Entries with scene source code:
START

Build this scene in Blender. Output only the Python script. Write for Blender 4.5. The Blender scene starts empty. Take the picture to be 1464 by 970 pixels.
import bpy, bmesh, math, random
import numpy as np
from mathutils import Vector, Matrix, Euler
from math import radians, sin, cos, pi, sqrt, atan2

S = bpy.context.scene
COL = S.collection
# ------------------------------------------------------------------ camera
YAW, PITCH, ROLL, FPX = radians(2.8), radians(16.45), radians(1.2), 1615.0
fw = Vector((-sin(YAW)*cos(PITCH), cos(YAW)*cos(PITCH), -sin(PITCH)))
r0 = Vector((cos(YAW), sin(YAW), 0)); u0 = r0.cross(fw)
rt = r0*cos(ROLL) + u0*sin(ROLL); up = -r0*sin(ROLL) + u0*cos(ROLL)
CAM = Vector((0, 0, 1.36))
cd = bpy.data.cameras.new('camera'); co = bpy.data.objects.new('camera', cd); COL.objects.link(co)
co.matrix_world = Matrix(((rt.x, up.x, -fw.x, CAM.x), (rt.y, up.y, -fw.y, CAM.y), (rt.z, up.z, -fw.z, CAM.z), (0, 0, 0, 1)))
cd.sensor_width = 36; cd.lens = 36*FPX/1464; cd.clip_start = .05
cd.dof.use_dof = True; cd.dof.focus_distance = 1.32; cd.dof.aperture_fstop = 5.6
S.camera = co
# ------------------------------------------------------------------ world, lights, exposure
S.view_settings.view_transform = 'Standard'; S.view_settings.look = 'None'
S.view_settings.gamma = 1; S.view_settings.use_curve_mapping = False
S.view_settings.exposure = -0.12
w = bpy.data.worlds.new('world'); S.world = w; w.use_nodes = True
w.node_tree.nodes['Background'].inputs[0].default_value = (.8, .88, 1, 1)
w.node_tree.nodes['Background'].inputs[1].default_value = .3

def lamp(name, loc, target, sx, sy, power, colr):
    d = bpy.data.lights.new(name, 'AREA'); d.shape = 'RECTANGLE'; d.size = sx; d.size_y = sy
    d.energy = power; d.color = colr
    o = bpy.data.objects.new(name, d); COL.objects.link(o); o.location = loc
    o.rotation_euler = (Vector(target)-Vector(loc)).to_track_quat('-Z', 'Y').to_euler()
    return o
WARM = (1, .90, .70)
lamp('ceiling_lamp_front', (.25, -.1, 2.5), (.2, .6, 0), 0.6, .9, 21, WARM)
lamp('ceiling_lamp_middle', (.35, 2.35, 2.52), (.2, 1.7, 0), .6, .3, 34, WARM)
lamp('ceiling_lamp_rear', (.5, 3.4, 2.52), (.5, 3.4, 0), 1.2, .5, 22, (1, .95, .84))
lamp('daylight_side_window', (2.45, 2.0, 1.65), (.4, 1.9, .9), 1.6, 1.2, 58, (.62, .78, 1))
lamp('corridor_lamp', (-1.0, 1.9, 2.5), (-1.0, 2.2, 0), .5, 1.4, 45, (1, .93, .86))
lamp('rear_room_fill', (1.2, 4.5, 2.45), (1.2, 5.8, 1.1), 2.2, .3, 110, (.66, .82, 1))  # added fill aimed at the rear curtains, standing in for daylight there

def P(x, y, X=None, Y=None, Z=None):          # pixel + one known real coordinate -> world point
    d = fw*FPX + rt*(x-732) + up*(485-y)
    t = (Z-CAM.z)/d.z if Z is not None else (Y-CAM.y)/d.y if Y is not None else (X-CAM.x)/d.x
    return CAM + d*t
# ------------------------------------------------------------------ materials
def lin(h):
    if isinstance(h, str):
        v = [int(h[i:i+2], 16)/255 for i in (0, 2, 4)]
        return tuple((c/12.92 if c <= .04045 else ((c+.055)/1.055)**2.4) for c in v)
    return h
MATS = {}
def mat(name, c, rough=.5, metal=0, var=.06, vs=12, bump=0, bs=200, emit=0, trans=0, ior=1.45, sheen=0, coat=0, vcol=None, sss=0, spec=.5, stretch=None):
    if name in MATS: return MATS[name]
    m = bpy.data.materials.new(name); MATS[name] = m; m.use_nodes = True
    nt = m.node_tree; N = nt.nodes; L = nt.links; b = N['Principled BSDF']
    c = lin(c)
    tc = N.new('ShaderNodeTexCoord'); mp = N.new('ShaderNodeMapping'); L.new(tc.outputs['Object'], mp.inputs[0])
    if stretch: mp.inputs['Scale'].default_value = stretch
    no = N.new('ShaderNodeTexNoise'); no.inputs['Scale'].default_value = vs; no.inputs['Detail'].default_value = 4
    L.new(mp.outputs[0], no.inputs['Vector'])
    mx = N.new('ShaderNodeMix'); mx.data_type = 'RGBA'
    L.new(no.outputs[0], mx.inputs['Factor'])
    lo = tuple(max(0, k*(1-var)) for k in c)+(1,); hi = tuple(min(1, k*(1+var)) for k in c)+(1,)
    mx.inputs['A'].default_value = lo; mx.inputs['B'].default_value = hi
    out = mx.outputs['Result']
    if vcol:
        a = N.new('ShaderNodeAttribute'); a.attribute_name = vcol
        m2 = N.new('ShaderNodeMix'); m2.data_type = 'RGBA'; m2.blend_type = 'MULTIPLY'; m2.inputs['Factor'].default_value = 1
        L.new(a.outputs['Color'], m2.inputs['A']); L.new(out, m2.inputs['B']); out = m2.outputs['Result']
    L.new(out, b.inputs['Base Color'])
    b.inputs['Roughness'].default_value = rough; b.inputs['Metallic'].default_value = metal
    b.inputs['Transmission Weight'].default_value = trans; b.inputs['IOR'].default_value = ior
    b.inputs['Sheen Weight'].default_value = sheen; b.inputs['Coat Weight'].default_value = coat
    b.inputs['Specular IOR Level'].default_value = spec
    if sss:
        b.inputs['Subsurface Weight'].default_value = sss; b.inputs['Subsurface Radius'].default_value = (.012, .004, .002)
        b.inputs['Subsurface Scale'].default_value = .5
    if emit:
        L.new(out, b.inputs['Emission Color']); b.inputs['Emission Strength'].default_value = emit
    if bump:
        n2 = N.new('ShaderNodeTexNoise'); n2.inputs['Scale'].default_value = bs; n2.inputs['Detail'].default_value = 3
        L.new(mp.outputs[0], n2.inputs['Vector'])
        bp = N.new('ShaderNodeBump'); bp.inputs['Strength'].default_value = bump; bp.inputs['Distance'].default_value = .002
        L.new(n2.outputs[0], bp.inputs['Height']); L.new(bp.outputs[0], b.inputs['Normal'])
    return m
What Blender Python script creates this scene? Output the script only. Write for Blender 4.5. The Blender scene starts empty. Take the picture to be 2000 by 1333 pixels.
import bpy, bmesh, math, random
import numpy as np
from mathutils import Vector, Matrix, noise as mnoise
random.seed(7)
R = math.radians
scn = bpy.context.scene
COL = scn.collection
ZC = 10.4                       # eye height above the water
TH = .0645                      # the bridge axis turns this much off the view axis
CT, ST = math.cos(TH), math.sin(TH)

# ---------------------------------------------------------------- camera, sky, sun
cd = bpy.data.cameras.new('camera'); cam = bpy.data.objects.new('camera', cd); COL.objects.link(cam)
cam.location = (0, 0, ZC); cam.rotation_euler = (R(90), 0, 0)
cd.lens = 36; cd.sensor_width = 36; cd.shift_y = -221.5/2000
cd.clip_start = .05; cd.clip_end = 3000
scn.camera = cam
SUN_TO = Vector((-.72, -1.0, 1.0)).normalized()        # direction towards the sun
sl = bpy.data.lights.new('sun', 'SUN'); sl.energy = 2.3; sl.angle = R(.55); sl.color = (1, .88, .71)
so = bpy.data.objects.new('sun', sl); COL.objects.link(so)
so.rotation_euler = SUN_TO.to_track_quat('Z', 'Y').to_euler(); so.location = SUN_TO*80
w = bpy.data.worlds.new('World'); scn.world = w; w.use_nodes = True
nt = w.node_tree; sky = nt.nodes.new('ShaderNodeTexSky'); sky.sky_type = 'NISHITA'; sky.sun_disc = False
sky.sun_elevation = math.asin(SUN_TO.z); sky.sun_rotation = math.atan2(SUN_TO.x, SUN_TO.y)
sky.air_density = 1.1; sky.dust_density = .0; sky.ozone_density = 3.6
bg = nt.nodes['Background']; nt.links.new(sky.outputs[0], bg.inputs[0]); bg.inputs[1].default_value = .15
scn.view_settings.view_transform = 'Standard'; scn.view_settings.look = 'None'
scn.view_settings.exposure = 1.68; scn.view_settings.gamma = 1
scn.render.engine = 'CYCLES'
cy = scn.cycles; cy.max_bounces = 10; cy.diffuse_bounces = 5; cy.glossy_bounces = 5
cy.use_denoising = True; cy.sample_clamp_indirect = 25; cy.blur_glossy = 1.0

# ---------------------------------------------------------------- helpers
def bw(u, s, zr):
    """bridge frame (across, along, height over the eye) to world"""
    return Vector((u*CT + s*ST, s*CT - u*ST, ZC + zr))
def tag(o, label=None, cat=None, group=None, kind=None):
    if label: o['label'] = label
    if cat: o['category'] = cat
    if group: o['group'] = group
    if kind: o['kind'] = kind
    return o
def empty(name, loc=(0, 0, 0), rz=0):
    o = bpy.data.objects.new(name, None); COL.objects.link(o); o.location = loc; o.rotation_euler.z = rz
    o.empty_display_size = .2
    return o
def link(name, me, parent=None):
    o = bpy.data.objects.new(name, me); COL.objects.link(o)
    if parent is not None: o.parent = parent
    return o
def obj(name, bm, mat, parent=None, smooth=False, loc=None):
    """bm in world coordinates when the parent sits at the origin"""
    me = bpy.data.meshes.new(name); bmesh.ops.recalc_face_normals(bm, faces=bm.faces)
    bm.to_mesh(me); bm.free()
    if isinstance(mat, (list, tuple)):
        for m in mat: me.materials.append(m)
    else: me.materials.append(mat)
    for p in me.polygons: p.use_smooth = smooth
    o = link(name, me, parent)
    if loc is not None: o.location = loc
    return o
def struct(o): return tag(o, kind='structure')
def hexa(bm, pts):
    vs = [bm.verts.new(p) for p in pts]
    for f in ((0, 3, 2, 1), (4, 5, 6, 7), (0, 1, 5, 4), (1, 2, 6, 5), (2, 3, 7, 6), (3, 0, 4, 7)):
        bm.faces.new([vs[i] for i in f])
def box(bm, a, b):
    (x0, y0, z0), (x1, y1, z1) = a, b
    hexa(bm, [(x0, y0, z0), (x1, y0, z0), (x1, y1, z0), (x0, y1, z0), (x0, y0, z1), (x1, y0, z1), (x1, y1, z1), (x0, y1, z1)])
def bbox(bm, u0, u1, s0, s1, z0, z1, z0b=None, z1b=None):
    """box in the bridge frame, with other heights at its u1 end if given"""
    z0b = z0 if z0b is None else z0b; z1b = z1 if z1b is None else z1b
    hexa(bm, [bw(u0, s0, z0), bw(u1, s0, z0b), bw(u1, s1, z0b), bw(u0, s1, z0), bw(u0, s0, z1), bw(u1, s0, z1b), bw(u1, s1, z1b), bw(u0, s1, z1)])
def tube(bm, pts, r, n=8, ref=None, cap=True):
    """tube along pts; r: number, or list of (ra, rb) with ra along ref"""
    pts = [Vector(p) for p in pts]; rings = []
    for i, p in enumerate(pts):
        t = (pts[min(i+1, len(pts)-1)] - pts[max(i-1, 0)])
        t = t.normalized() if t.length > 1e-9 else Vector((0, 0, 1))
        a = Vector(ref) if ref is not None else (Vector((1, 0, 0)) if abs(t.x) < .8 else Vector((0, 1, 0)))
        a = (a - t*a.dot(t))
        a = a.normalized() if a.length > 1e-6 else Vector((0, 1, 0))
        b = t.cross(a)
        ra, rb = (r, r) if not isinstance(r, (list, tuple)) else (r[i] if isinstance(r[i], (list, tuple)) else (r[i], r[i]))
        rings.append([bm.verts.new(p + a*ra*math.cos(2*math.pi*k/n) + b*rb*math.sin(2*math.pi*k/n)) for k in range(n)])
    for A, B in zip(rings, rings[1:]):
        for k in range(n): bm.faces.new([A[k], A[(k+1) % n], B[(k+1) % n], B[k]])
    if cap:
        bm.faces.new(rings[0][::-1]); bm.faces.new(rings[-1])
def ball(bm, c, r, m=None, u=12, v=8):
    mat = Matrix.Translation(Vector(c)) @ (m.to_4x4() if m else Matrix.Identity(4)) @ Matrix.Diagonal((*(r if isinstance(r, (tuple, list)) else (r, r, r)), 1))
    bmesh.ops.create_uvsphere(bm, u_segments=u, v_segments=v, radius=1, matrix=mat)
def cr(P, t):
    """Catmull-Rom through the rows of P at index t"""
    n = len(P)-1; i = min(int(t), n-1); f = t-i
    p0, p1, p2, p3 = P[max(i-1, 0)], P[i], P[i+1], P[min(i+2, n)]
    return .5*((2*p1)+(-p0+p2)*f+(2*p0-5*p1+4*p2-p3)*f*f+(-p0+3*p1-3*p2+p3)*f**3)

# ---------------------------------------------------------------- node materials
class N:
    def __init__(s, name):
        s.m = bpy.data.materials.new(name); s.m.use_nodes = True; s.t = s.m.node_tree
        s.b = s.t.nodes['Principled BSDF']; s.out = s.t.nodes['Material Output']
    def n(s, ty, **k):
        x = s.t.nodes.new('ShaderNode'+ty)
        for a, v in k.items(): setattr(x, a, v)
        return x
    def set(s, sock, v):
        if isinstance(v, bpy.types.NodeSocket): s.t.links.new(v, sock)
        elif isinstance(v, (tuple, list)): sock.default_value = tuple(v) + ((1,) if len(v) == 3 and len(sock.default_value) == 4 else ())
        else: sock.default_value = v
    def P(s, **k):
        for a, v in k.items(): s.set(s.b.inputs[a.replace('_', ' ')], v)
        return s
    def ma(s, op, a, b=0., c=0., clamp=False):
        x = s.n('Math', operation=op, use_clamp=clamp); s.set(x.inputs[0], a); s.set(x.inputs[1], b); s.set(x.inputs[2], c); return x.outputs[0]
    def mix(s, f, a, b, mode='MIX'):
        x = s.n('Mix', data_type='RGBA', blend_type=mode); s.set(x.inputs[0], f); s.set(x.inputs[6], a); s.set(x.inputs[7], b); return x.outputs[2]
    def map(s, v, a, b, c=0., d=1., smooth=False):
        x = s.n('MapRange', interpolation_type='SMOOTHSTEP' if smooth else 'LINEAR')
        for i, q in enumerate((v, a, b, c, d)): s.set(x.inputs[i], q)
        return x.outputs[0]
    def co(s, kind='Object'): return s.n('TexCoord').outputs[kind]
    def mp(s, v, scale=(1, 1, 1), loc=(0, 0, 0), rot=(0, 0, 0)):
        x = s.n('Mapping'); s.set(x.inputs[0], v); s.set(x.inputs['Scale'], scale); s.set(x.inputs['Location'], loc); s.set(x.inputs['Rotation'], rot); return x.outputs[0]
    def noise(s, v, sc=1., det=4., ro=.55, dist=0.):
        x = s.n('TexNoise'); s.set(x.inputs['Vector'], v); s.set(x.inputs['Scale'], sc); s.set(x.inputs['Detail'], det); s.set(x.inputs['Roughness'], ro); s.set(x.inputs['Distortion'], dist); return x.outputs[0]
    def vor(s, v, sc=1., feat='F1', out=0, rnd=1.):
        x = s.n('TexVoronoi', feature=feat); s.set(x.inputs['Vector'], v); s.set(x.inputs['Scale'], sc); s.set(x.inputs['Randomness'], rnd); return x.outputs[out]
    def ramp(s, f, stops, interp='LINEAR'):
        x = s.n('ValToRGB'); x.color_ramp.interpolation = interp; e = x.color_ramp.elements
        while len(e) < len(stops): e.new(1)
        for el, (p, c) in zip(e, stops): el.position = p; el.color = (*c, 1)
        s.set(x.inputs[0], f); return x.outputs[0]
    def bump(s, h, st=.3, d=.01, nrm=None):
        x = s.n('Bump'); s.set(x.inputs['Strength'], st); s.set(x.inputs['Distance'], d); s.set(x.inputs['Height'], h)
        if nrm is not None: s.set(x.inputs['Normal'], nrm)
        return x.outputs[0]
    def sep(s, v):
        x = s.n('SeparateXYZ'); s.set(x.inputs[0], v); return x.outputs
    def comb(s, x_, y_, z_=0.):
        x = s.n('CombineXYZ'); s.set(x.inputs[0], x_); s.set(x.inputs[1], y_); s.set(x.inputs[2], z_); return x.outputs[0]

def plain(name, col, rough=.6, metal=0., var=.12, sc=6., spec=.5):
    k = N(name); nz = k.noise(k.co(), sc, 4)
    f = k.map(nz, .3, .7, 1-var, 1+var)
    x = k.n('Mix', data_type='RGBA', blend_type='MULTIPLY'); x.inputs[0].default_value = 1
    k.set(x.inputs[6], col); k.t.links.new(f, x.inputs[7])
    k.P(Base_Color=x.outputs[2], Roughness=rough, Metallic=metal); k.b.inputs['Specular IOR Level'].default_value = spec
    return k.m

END

— What you should do —
Give back, word for word, only the lines above from the line holding "What Blender Python" to the line holding "CT, ST = math.cos(TH), math.sin(TH)", both included.

— Task output —
What Blender Python script creates this scene? Output the script only. Write for Blender 4.5. The Blender scene starts empty. Take the picture to be 2000 by 1333 pixels.
import bpy, bmesh, math, random
import numpy as np
from mathutils import Vector, Matrix, noise as mnoise
random.seed(7)
R = math.radians
scn = bpy.context.scene
COL = scn.collection
ZC = 10.4                       # eye height above the water
TH = .0645                      # the bridge axis turns this much off the view axis
CT, ST = math.cos(TH), math.sin(TH)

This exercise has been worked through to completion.